## DIRECTIONS
In the listing that follows, how many lines contain "Write"? Give the number only.

## AVAILABLE DATA
• • • • • • •

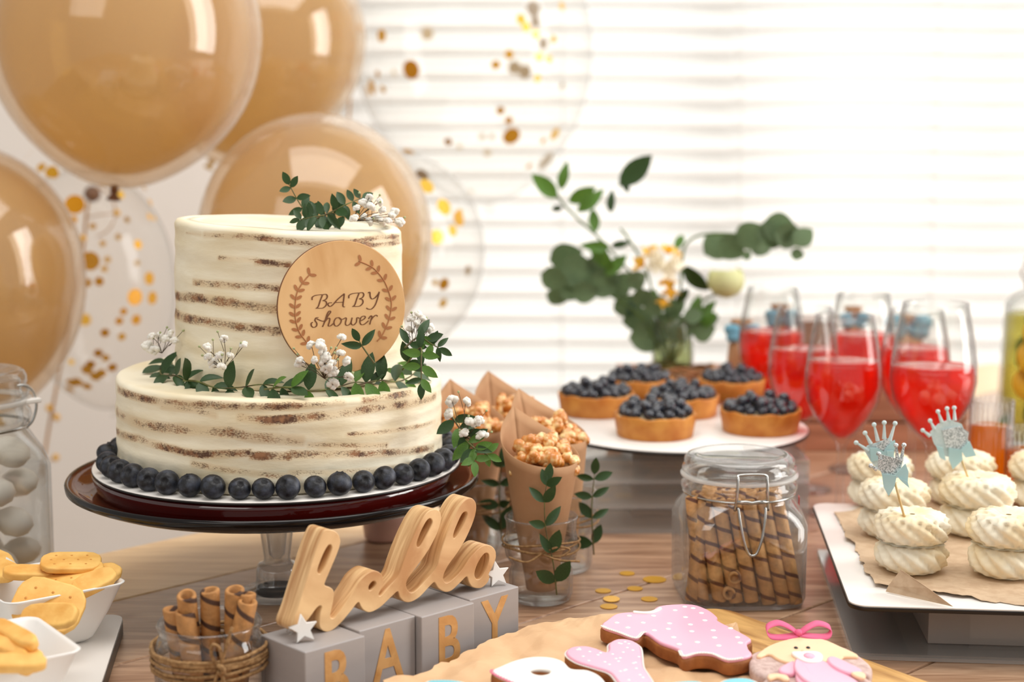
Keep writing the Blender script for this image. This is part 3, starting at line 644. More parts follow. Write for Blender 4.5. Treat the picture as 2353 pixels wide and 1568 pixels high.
holes = [[(575, 440), (550, 448), (510, 520), (475, 610), (465, 655), (478, 678), (500, 662), (540, 590), (572, 510), (583, 465)], [(930, 738), (905, 752), (886, 785), (890, 812), (908, 812), (935, 785), (946, 755)],
    [(1392, 222), (1365, 240), (1330, 300), (1298, 375), (1282, 430), (1290, 458), (1315, 440), (1360, 360), (1400, 285), (1410, 245)], [(1680, 168), (1655, 185), (1620, 255), (1590, 330), (1582, 370), (1592, 385), (1625, 345), (1670, 265), (1695, 200), (1695, 175)],
    [(1862, 508), (1835, 515), (1795, 570), (1765, 640), (1758, 690), (1775, 722), (1810, 712), (1848, 650), (1870, 580), (1875, 530)]]
def smooth_loop(l): return [(v.x, v.y) for v in spl([Vector((p[0], p[1], 0)) for p in l], 3, True)]
hs = thing('wooden_word_sign', 'cut-out pine word sign reading hello standing on the grey letter cubes', 'sign', h0)
m_hello = wood('pine_sign', (232, 194, 142), (188, 138, 88), (3.5, 3.5, 42), .42, 5, .05)
zmin = min(hp(*p)[1] for p in outer)
HM = Matrix((bdir, Vector((0, 0, 1)), -bn)).transposed().to_4x4()
plate('word', [smooth_loop([hp(*p) for p in outer])]+[smooth_loop([hp(*p) for p in l]) for l in holes], .018, .0006, m_hello, hs, matrix=Matrix.Translation((0, 0, -min(zmin, 0))) @ HM @ Matrix.Translation((0, 0, -.018)))
def star_loop(r): return [((r if k % 2 == 0 else r*.46)*sin(k*pi/5), (r if k % 2 == 0 else r*.46)*cos(k*pi/5)) for k in range(10)]
for px, py, lab in ((697, 1445, 'small white wooden star leaning by the letter h of the sign'), (1141, 1316, 'small white wooden star leaning by the letter o of the sign')):
    q = P(px, py+30, BS); t = thing('wooden_star', lab, 'star', q+Vector((0, -.0004, .0002)))
    M_ = Matrix.Translation((0, 0, .0085)) @ Matrix((Vector((cos(.35), sin(.35), 0)), Vector((0, 0, 1)), Vector((sin(.35), -cos(.35), 0)))).transposed().to_4x4() @ Matrix.Rotation(radians(-10), 4, 'X') @ Matrix.Rotation(radians(6), 4, 'Z')
    plate('star', [star_loop(.0100)], .004, .0004, M_white, t, matrix=M_ @ Matrix.Translation((0, 0, -.002)))
    obj('ring', tube([(-.009+.002*cos(k*pi/4), .002, .006+.002*sin(k*pi/4)) for k in range(8)], .0003, 5, True), M_steel, t)

# ------------------------------------------------------------------ glass jars and rolled wafers
def waf_mesh(r, Ln, mat):
    k = .62; pr = [(r*k, 0), (r*.9, -.0002), (r, .0006), (r*1.02, Ln*.5), (r, Ln-.0006), (r*.9, Ln+.0002), (r*k, Ln), (r*k, Ln*.5)]
    def fn(rr, z, a, j): return rr*(1+.03*sin(a+z*300)+.02*sin(3*a+z*90)), z+(.0008*sin(a*1.0+1) if z > Ln*.8 else 0)
    me = fixn(mk(lathe(pr, 18, fn, True))); me.materials.append(mat); return me
WM = waf_mesh(.0056, .084, M_waf); WS = waf_mesh(.0064, .072, M_waf2)
def wafer_at(me, a, b, lab, group):
    a, b = Vector(a), Vector(b); o = bpy.data.objects.new('wafer_roll', me); COL.objects.link(o); o.location = a
    o.matrix_world = Matrix.Translation(a) @ (b-a).to_track_quat('Z', 'X').to_matrix().to_4x4() @ Matrix.Rotation(rnd(0, 6), 4, 'Z'); return tag(o, lab, 'wafer roll', group)
jb = P(1693, 1368, 0); JX, JY = jb.x, jb.y
def sq(p, z1, z2, z3):
    def fn(r, z, a, j):
        k = 1/((abs(cos(a))**p+abs(sin(a))**p)**(1/p)); w_ = 1 if z < z2 else max(0, 1-(z-z2)/(z3-z2)); return r*(1+(k-1)*w_), z
    return fn
def big_jar(name, lab, loc, k, rz, clamp=True, seg=64):
    t = thing(name, lab, 'jar', loc, rz)
    b = [(.001, .0022), (.040, .0022), (.0462, .004), (.0484, .010), (.0484, .066), (.047, .074), (.0425, .083), (.041, .086)]
    body = [(.001, .0003), (.044, .0003), (.0482, .002), (.0502, .008), (.0505, .066), (.0492, .075), (.0452, .0835), (.0430, .0865), (.0432, .0885), (.0465, .0905), (.0475, .0935), (.0465, .0965), (.0440, .0985), (.0445, .101), (.0412, .101), (.0408, .095)]+b[::-1]
    body = [(r*k, z*k) for r, z in body]; obj('body', lathe(body, seg, sq(5, 0, .07*k, .086*k)), M_glass2, t)
    lid = [(.001, .1165), (.030, .1168), (.0345, .1185), (.039, .1192), (.0425, .1180), (.0445, .1155), (.0448, .1120), (.0435, .1100), (.0462, .1088), (.0465, .1060), (.0450, .1040), (.041, .1035), (.041, .1055), (.0400, .108), (.0395, .1135), (.035, .1140), (.001, .1140)]
    obj('lid', lathe([(r*k, z*k) for r, z in lid], seg), M_glass2, t)
    obj('gasket', lathe([(.0415*k, .1012*k), (.0475*k, .1012*k), (.0478*k, .1033*k), (.0415*k, .1033*k)], seg, None, True), clear('rubber_gasket', (.9, .88, .84), .45, .4, .2), t)
    wr = .0009*k
    obj('wire_band', tube([(.0452*k*cos(2*pi*i/48), .0452*k*sin(2*pi*i/48), .0882*k) for i in range(48)], wr, 6, True), M_steel, t)
    if clamp:
        y = -.0485*k; x = .0115*k
        obj('clamp_wire', tube(spl([(-x*1.15, y+.001, .083*k), (-x*1.05, y-.002, .096*k), (-x, y-.001, .1085*k), (-x*.85, y+.001, .1115*k), (x*.85, y+.001, .1115*k), (x, y-.001, .1085*k), (x*1.05, y-.002, .096*k), (x*1.15, y+.001, .083*k)], 4), wr*1.25, 8), M_steel, t)
        obj('clamp_lever', tube(spl([(-x*.95, y-.001, .086*k), (-x*.85, y-.004, .075*k), (-x*.6, y-.006, .060*k), (-x*.3, y-.0065, .0505*k), (0, y-.0068, .0485*k), (x*.3, y-.0065, .0505*k), (x*.6, y-.006, .060*k), (x*.85, y-.004, .075*k), (x*.95, y-.001, .086*k)], 4), wr*1.2, 8), M_steel, t)
        obj('hinge_pin', tube([(-x*1.1, y-.001, .0905*k), (-x*.4, y-.002, .0905*k), (0, y-.0015, .0895*k), (x*.4, y-.002, .0905*k), (x*1.1, y-.001, .0905*k)], wr*1.6, 8), M_steel, t)
    return t
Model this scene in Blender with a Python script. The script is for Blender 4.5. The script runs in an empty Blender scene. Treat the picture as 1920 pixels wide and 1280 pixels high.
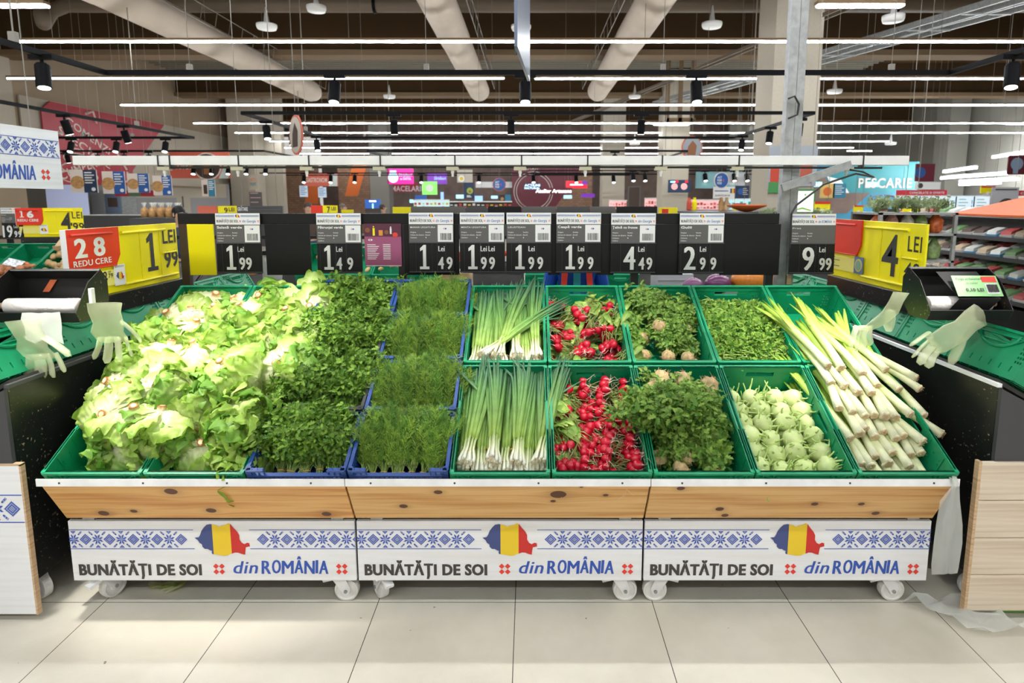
import bpy, math, random
from mathutils import Vector, Matrix, Euler, noise
PI = math.pi
rnd = random.Random(7)
# ---------------------------------------------------------------- camera
F = 1150.0; TH = math.radians(7.9); PX = 993.0; PY = 375 + F*math.tan(TH); H = 1.72
scene = bpy.context.scene
col = scene.collection
cd = bpy.data.cameras.new('camera'); cam = bpy.data.objects.new('camera', cd); col.objects.link(cam)
cam.location = (0, 0, H); cam.rotation_euler = (PI/2 - TH, 0, 0)
cd.sensor_width = 36; cd.lens = F/1920*36; cd.shift_x = -(PX-960)/1920; cd.shift_y = -(640-PY)/1920
cd.clip_start = 0.05; cd.clip_end = 200
cd.dof.use_dof = True; cd.dof.focus_distance = 2.9; cd.dof.aperture_fstop = 3.2
scene.camera = cam
scene.view_settings.view_transform = 'Standard'; scene.view_settings.look = 'None'
scene.view_settings.gamma = 1.0; scene.view_settings.exposure = 0.0; scene.view_settings.use_curve_mapping = False
# ---------------------------------------------------------------- world: soft light of the rest of the hall
w = bpy.data.worlds.new('hall_light'); scene.world = w; w.use_nodes = True
w.node_tree.nodes['Background'].inputs[0].default_value = (1.0, 0.95, 0.88, 1)
w.node_tree.nodes['Background'].inputs[1].default_value = 0.62
LAMP = 58.0      # radiance of the strip lamps
SPOT = 1.0       # multiplier of the track spots
EMIT_K = 1.0
def spot_light(loc, target, watts, size=50, blend=.6, color=(1, .97, .9), parent=None, radius=.04):
    l = bpy.data.lights.new('spot_bulb', 'SPOT'); l.energy = watts*SPOT; l.spot_size = math.radians(size); l.spot_blend = blend
    l.color = color; l.shadow_soft_size = radius
    o = bpy.data.objects.new('spot_bulb', l); col.objects.link(o)
    o.location = loc
    d = (Vector(target)-Vector(loc)).normalized()
    o.rotation_euler = d.to_track_quat('-Z', 'Y').to_euler()
    return o

# ---------------------------------------------------------------- helpers
_c, _s = math.cos(TH), math.sin(TH)
def atY(x, y, Y):
    a = (x-PX)/F; b = -(y-PY)/F
    t = Y/(_c+b*_s)
    return Vector((a*t, Y, H+(-_s+b*_c)*t))
def pxm(Y, z=1.72):      # pixels per metre at a place
    return F/(Y*_c-(z-H)*_s)

MATS = {}
def nd(nt, t, **kw):
    n = nt.nodes.new(t)
    for k, v in kw.items(): setattr(n, k, v)
    return n
def mat(name, c=(1,0,1), rough=.5, metal=0., var=.0, scale=30., emit=0., bump=0., bscale=60., spec=.5, alpha=1., trans=0., randv=0.):
    if name in MATS: return MATS[name]
    m = bpy.data.materials.new(name); m.use_nodes = True; nt = m.node_tree; L = nt.links.new
    b = nt.nodes['Principled BSDF']
    c = tuple(c)[:3]+(1,)
    b.inputs['Base Color'].default_value = c; b.inputs['Roughness'].default_value = rough; b.inputs['Metallic'].default_value = metal
    b.inputs['Specular IOR Level'].default_value = spec
    if alpha < 1: b.inputs['Alpha'].default_value = alpha
    if trans: b.inputs['Transmission Weight'].default_value = trans
    tc = nd(nt, 'ShaderNodeTexCoord')
    if var or randv:
        hs = nd(nt, 'ShaderNodeHueSaturation'); hs.inputs['Color'].default_value = c
        add = nd(nt, 'ShaderNodeMath', operation='ADD'); add.inputs[0].default_value = 1.0
        nz = nd(nt, 'ShaderNodeTexNoise'); nz.inputs['Scale'].default_value = scale; nz.inputs['Detail'].default_value = 4
        L(tc.outputs['Object'], nz.inputs['Vector'])
        mr = nd(nt, 'ShaderNodeMapRange'); mr.inputs['From Min'].default_value = .3; mr.inputs['From Max'].default_value = .7
        mr.inputs['To Min'].default_value = 1-var; mr.inputs['To Max'].default_value = 1+var
        L(nz.outputs['Fac'], mr.inputs['Value'])
        if randv:
            oi = nd(nt, 'ShaderNodeObjectInfo')
            m2 = nd(nt, 'ShaderNodeMapRange'); m2.inputs['To Min'].default_value = 1-randv; m2.inputs['To Max'].default_value = 1+randv
            L(oi.outputs['Random'], m2.inputs['Value'])
            mu = nd(nt, 'ShaderNodeMath', operation='MULTIPLY'); L(mr.outputs[0], mu.inputs[0]); L(m2.outputs[0], mu.inputs[1])
            L(mu.outputs[0], hs.inputs['Value'])
        else: L(mr.outputs[0], hs.inputs['Value'])
        L(hs.outputs[0], b.inputs['Base Color'])
    if bump:
        n2 = nd(nt, 'ShaderNodeTexNoise'); n2.inputs['Scale'].default_value = bscale; n2.inputs['Detail'].default_value = 3
        L(tc.outputs['Object'], n2.inputs['Vector'])
        bp = nd(nt, 'ShaderNodeBump'); bp.inputs['Strength'].default_value = bump; bp.inputs['Distance'].default_value = .01
        L(n2.outputs['Fac'], bp.inputs['Height']); L(bp.outputs[0], b.inputs['Normal'])
    if emit:
        b.inputs['Emission Color'].default_value = c; b.inputs['Emission Strength'].default_value = emit
    MATS[name] = m; return m

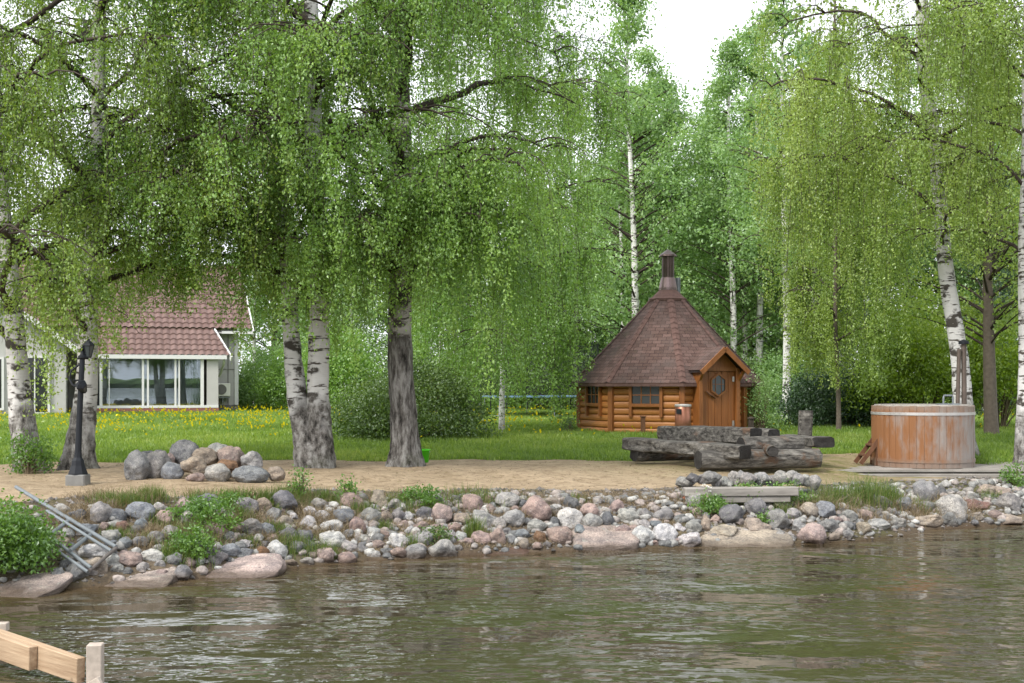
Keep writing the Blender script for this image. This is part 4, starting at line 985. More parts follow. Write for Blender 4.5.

• • • • • • •

## THE RESULT
2